Fiscal decentralization
A seminar last week on the impact of local levies on the economy concluded that most local administrations are ignorant of the need to implement probusiness policies because the central government still almost entirely holds the taxing power related to main economic activities. The meeting also discovered just how dependent local administrations are on fundings from the central government due to the absence of fair rules on intergovernmental fiscal relations.
The problem seems to have been exacerbated by the uncertainty encountered by local administrations regarding their budget plans because the amount of funds transferred from the central government is set on an annual basis.
Provincial and district administrations have only a few months in which to plan their annual budgets, which are implemented on April 1, because the amount of their respective transfers from the central government are disclosed only after the national budget is proposed to the House of Representatives in the first week of January.
Local administrations, besides encountering budget funding uncertainty, have been under pressure to expand their budgets to meet the increasing demand of their local people. The result, as disclosed at the seminar, is the proliferation of local taxes and user fees. There are now five local taxes and 58 user fees collected by provincial administrations, and 36 taxes and 134 user fees levied by district administrations.
However, the results of studies discussed at the seminar revealed that quite a number of those local taxes and user fees are totally uneconomical, meaning that the costs of their administration and collection are much higher than the revenues collected. Still more shocking is the finding that the power to collect those taxes and user fees is mostly abused to extort kickbacks. All this is obviously detrimental to economic activities, notably business development. Yet since the taxation authority is still controlled almost entirely by the central government, local administrations are unaware or indifferent to the need to stimulate private investment operations in their areas.
This attitude is strikingly different from that among local administrations in countries where the decision-making and taxing power, and the responsibilities for many public services and functions, have adequately been decentralized.
Local administrations with adequate administrative autonomy always pursue probusiness policies because they fully realize that investments stimulate economic growth which in turn creates jobs, generates purchasing power and consequently widens the base of tax revenue sources and increases the opportunities for the collection of numerous user fees.

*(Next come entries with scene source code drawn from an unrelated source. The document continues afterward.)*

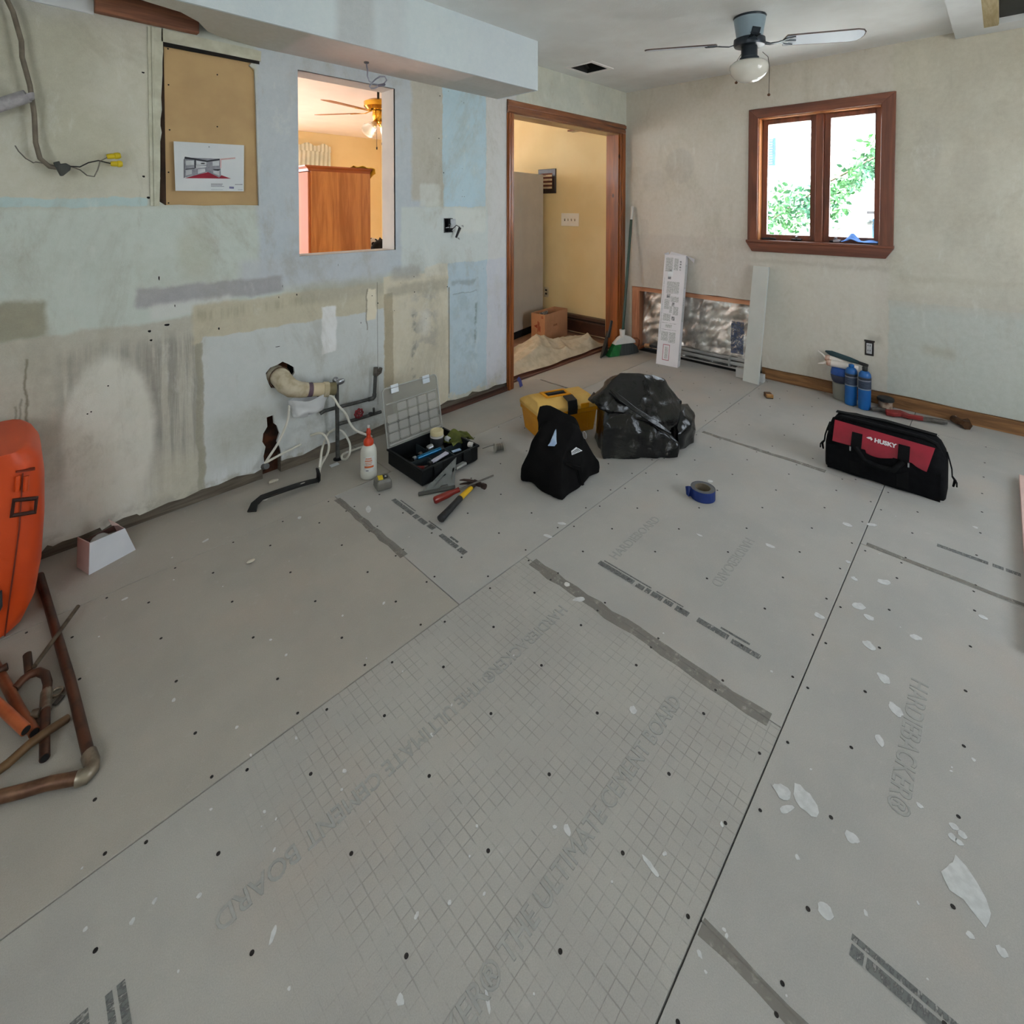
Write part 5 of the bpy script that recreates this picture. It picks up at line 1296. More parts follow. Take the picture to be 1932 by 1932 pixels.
mb = MB(); mb.prism([(WL, HL, -.004), (WL + .075, HL - .025, -.004), (WL + .06, HL - .06, -.05), (WL, HL, -.058)], (0, .003, 0)); part('open_flap', mb, M_ctn, ctn, W=False)
mb = MB(); mb.prism([(0, HL, -.004), (-.012, HL + .004, -.004), (.01, HL + .03, -.058), (.02, HL, -.058)], (0, .003, 0)); part('open_flap', mb, M_ctn, ctn, W=False)
mb = MB(); mb.prism([(.012, HL, -.06), (WL - .01, HL, -.06), (WL - .02, HL + .035, -.075), (.03, HL + .04, -.075)], (0, 0, .003)); part('open_flap', mb, M_ctn, ctn, W=False)
M_cp = mat('grey_print', (168, 170, 168), (206, 207, 206), sc=110, rough=.8, lo=.42, hi=.6)
M_cpd = mat('dark_print', (112, 112, 114), (186, 186, 186), sc=34, rough=.8, lo=.42, hi=.62)
M_cpr = mat('red_frame_print', (170, 60, 74), rough=.8)


def cprint(u0, u1, v0, v1, m, name='printed_block', z=.0004):
    mb = MB(); mb.box((u0 * WL, v0 * HL, 0), (u1 * WL, v1 * HL, z)); part(name, mb, m, ctn, W=False)


for q in ((.08, .42, .845, .975, M_cp), (.48, .68, .86, .97, M_cp), (.22, .46, .80, .865, M_paper), (.24, .38, .775, .815, M_cpd), (.74, .82, .86, .875, M_cpd), (.74, .82, .885, .90, M_cpd), (.74, .82, .91, .925, M_cpd), (.74, .82, .935, .95, M_cpd), (.06, .085, .27, .79, M_cp), (.22, .80, .655, .755, M_cp),
          (.20, .78, .648, .651, M_cpd), (.25, .42, .60, .64, M_cpd), (.16, .40, .50, .59, M_cp), (.45, .82, .57, .62, M_cp), (.52, .64, .53, .565, M_cpd), (.42, .55, .47, .53, M_cp), (.60, .84, .455, .53, M_cp), (.15, .50, .395, .46, M_cp), (.56, .70, .405, .44, M_cpd), (.12, .80, .375, .378, M_cpd), (.30, .60, .335, .365, M_cp), (.12, .82, .315, .318, M_cpd), (.13, .46, .215, .30, M_cp), (.50, .80, .205, .30, M_cp)):
    cprint(*q)
for q in ((.27, .29, .045, .185), (.56, .58, .045, .185), (.27, .58, .045, .05), (.27, .58, .18, .185)): cprint(*q, M_cpr, 'red_border')
cprint(.36, .50, .06, .165, M_cp)
for v0, v1 in ((.70, .92), (.40, .62), (.06, .13)):
    mb = MB(); mb.box((WL, v0 * HL, -DT * .75), (WL + .0004, v1 * HL, -DT * .3)); part('printed_block', mb, M_cp, ctn, W=False)
# white board leaning, with two white blocks at its foot
bl_, br_ = V((4.115, 1.442, 0)), V((4.1, 1.322, 0))
tl_ = onx(1420, 501, 4.268); xa = (br_ - bl_).normalized(); up_ = tl_ - bl_; up_ = up_ - xa * up_.dot(xa); HL2 = up_.length; up_.normalize()
Mb_ = frame(bl_, xa, up_); wb_o = bpy.data.objects.new('white_board', None); COL.objects.link(wb_o); wb_o.matrix_world = Mb_; ROOTM[wb_o] = Mb_.copy()
tag(wb_o, 'narrow pale grey-green board leaning against the window wall', 'board')
M_wbd = mat('primed_board', (204, 208, 203), (198, 202, 197), sc=4, rough=.6)
mb = MB(); mb.box((0, 0, -.018), (.122, HL2, 0)); part('face_board', mb, M_wbd, wb_o, W=False, bev=.0015)
mb = MB(); mb.box((.006, .02, -.026), (.116, HL2 - .03, -.0181)); part('back_batten', mb, M_wbd, wb_o, W=False)
mb = MB(); mb.box((4.17, 1.44, 0), (4.215, 1.515, .075)); tag(part('white_block', mb, M_white, W=False, bev=.002), 'small white block on the floor at the left foot of the leaning board', 'block')
mb = MB(); mb.box((4.17, 1.305, 0), (4.215, 1.345, .06)); tag(part('white_block', mb, M_white, W=False, bev=.002), 'small white block half hidden behind the right foot of the leaning board', 'block')
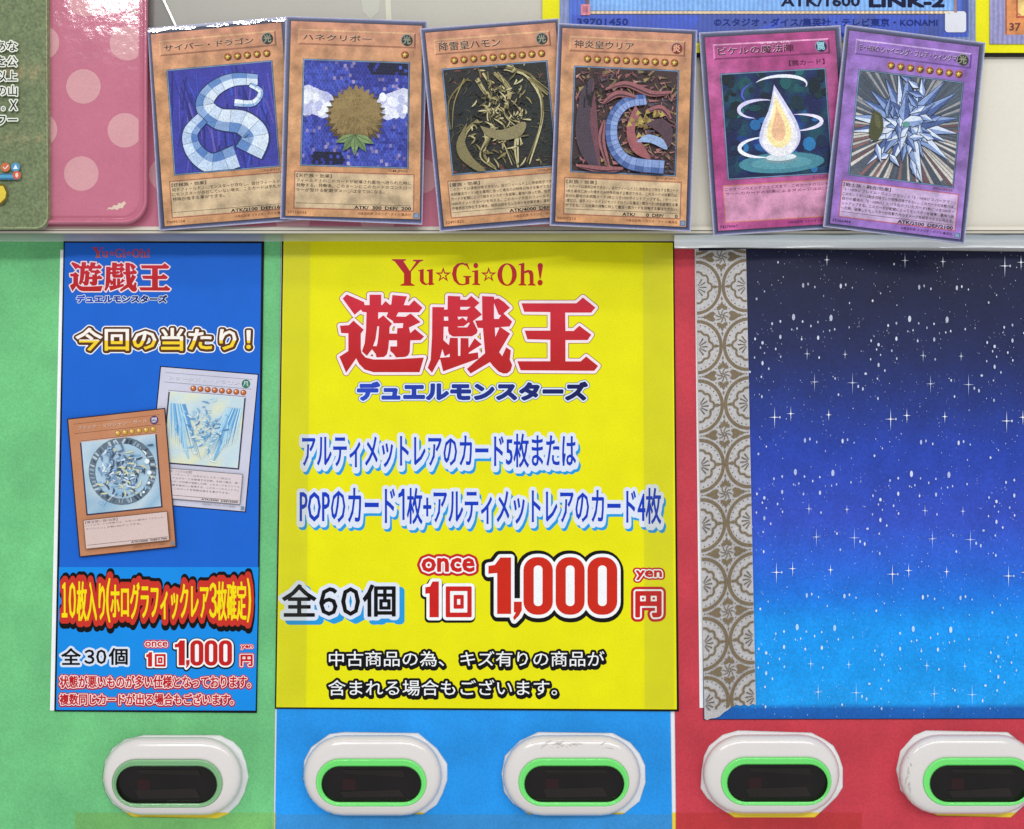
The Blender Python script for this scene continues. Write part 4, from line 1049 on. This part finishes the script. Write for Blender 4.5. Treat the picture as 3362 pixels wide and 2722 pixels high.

The problems described above show how imperative and urgent it is for the central government to speed up the development of local autonomy in districts. Decentralization should mean devolving both spending responsibility and revenue sources. The one year implementation of the development of local autonomy in 26 districts, selected in early 1995 as pilot projects for administration decentralization throughout the country, shows how slow the process has been due to the great hesitation on the part of central ministries to transfer their responsibilities to district-level offices. The director general for regional autonomy, Sumitro Maskum, himself admitted last month that only six of the 50 steps in the process to full autonomy in the 26 districts had been completed.
The central government should display a stronger political will to accelerate the development of local autonomy. The experiences of other countries that have decentralized their administration systems have proven that decentralization of responsibility brings local accountability. Local officials with greater autonomy will have a greater stake in good governance since they can clearly be identified by taxpayers and voters as the architects of success or the cause of failure. Local accountability seems even more crucial for such a vast archipelagic state as Indonesia.